How much more mathematical knowledge does a typical mathematician have than a math specialist student who has just finished fourth year university math courses?

Before you criticize my question, let me explain why I ask. I want to become a mathematician, so I need to get a feel of how much knowledge I need to acquire before I can become one. Now, I know that knowledge is not everything. Indeed, it is problem solving skills and generation of ideas that makes a true mathematician. I agree! Nevertheless, one must have immense prerequisite knowledge before they can come up with original ideas and solve open problems.

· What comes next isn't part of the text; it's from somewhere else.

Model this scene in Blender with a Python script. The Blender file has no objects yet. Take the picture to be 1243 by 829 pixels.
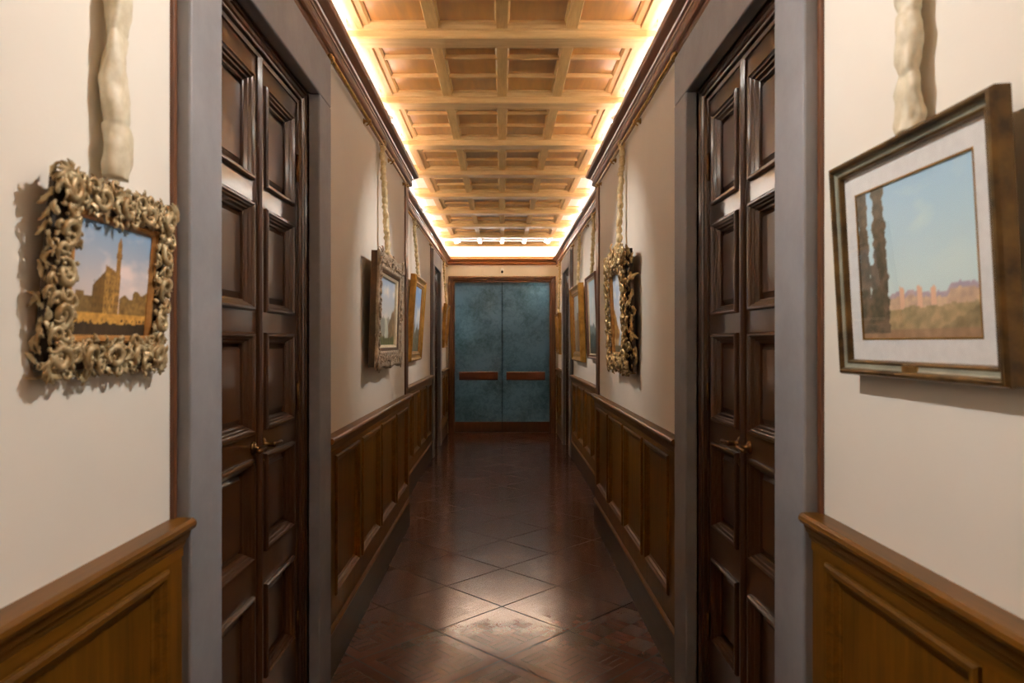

If the answer is, say, 3 times as much. Then I can focus on my problem solving skills, read thoroughly the proofs of theorems, etc..., and build my knowledge at the pace of a regular student. If, however, the answer is, say, 100 times as much, then I will know that I have to step up on my reading. So this question, I think, is important in order for me to get a sense of how much and in what manner I should self-study.

My guess is that a typical mathematician has 50 times as much knowledge as a math student who has just graduated from university. Any other ideas? A mathematician's honest answer would be greatly appreciated (and I won't think you are being arrogant).

Psychologists estimate 10,000 hrs before you can match the "masters" in a field and begin producing novel work. I think university math needs to be distinguished from pre-university math as the two are entirely different animals.

How many hrs did we spend in university studying Math independently?

3 years (UK system) x 30 weeks x 6 days x 4 hrs/day = 2160 hrs.

That's 21.6% of the way to becoming a first class professional mathematician.

Of course, if you're one of those hardworking kids who did 8 hrs a day, day in, day out, then it'll have been 4320 hrs, and you'll be considerably closer to your goal. (43.2%).

Add in a masters and postgraduate degree and you'll probably have clocked in 10,000 hrs, which is what you need to do to become a first-rate mathematician.
 
  • #104
<My guess is that a typical mathematician has 50 times as much knowledge as a math student who has just graduated from university. Any other ideas?>

It's impossible to quantify but if you want numbers, my guess is that a working mathematician has many times more knowledge in their specialty than a new graduate, but probably less in adjacent areas due to forgetfulness. It's like that old saying, an expert has forgotten more than a non-expert ever knew.

But I don't think that's the right measure. A better measure is the hard to define quality of mathematical maturity. A working mathematician typically has much higher level of maturity than a new student, allowing him or her to gain insight and assimilate new material more rapdidly, and to quickly extract the essence of a theorem or proof. This is a mental activity that only comes with experience.